While the installation has a Polynesian theme, all the dildos are noticeably Caucasian in colouring and the ukulele-playing mannequin also appears to be Palagi. By placing the white male into this Polynesian aesthetic, loane turns the tables on stereotypes of the Pacific as an erotic paradise, thereby suggesting that such perceptions are possibly a manifestation of Western desires
For loane however, the solemn state of these prosthetic penises recalls the thousands of mea sa, sacred male organs that were cut off carved figures throughout Polynesia by early European missionaries. Seeking to civilise the Pacific through Christianity, missionaries taught Polynesian people to perceive the human body as a source of sin, something that should be covered to prevent temptation. From these teachings came the tiputa, the Polynesian poncho, and the touristic grass skirt - garments that offer little function in a tropical climate.
Today many Pacific people continue to practise very conservative values based on the imposed nineteenth-century perceptions of modesty and sexual prudence. The irony of the situation is that Pacific people are now often more conservative than the European nations that imparted these values on them.
Poly Wants a Cracker explores these shifts in cultural values and belief systems. Pacific communities in New Zealand and abroad are undergoing massive social changes. Pressure to attain Western forms of wealth and material culture has lead to what loane describes as fiapalagi attitudes: a desire to behave like Palagi to the detriment of one's own culture. The title of the work alludes to this phenomenon. Combining the term 'Poly', meaning Polynesian, with 'Cracker', a racial slur for white males, loane dares to suggest that Pacific men and women are attracted to Palagi and fiapalagi practices as a means of advancing themselves economically and socially.
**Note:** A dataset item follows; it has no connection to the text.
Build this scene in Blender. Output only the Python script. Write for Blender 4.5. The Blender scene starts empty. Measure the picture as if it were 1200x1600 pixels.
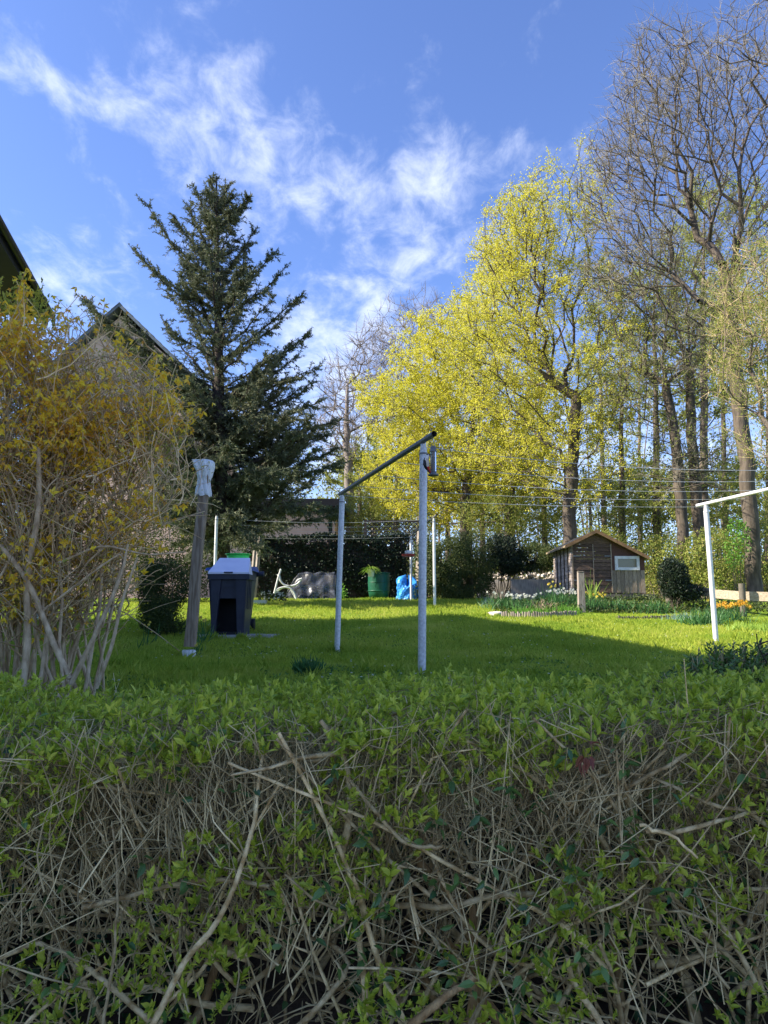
import bpy, math, random
import numpy as np
from mathutils import Vector
R = math.radians
rng = np.random.default_rng(7)
random.seed(7)
sc = bpy.context.scene
col = sc.collection

# ------------------------------------------------------------------ camera
EYE = 0.53                      # above the lawn; the camera stands on the lower pavement
PITCH = R(7.9)
FPX = 1155.6                    # focal length in pixels of the 1200x1600 picture
cam_d = bpy.data.cameras.new('camera'); cam = bpy.data.objects.new('camera', cam_d); col.objects.link(cam)
cam.location = (0, 0, EYE); cam.rotation_euler = (R(90) + PITCH, 0, 0)
cam_d.sensor_fit = 'VERTICAL'; cam_d.sensor_height = 36; cam_d.lens = 26
cam_d.clip_start = 0.05; cam_d.clip_end = 2000
sc.camera = cam

# ------------------------------------------------------------------ sun and sky
SUN_EL = R(36)
SUN_H = np.array([-0.99, -0.12])            # horizontal direction towards the sun: left, a little behind
SUN_H = SUN_H / np.linalg.norm(SUN_H)
tosun = Vector((SUN_H[0] * math.cos(SUN_EL), SUN_H[1] * math.cos(SUN_EL), math.sin(SUN_EL)))
sd = bpy.data.lights.new('sun', 'SUN'); sd.energy = 5.0; sd.angle = R(0.53); sd.color = (1.0, 0.90, 0.74)
so = bpy.data.objects.new('sun', sd); col.objects.link(so)
so.rotation_euler = tosun.to_track_quat('Z', 'Y').to_euler(); so.location = (-20, -5, 30)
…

In 2003 loane extended the issues raised in Poly Wants a Cracker in a work titled Tangaroa. Known by many names, including Tagaloa-lagi in Samoan, Tangaroa is a major Polynesian deity associated with the heavens and oceans. Tangaroa is the primordial progenitor of humanity in many Polynesian cultures and is consequently often female. In Maori cosmology however, Tangaroa is male. Playing with these gender variations, loane's Tangaroa takes the form of a life-sized mannequin featuring both male and female genitalia. With engorged breasts and an ample penis, Tangaroa plays with the ambiguities around gender roles in the Pacific, further pressing Pacific communities to reconcile current attitudes and behaviours with historical traditions and values.
Reuben Friend
Curator Māori and Pacific Art
ARTIST BIOGRAPHY
loane (John) loane gained a Bachelor of Fine Arts from Elam School of Fine Arts at the University of Auckland in 1985 and a Diploma in Teaching from the Auckland College of Education in 1986. He held his first major solo exhibition at the Auckland Art Gallery Toi o Tamaki in 1999. In 2009 Whangarei Art Museum presented John loane: Journeyman, Artist and the Pacific Paradox, the first major survey of loane's work. loane has exhibited extensively in New Zealand and internationally and has works in major collections including those of the University of Cambridge Museum of Archaeology and Anthropology, England; the Tjibaou Cultural Centre, Nouméa, New Caledonia; the National University of Samoa; the Museum of New Zealand Te Papa Tongarewa, Wellington; Auckland Art Gallery Toi o Tamaki; Pataka Museum of Arts and Cultures, Wellington; the Wallace Arts Trust, Auckland and the University of Auckland Art Collection.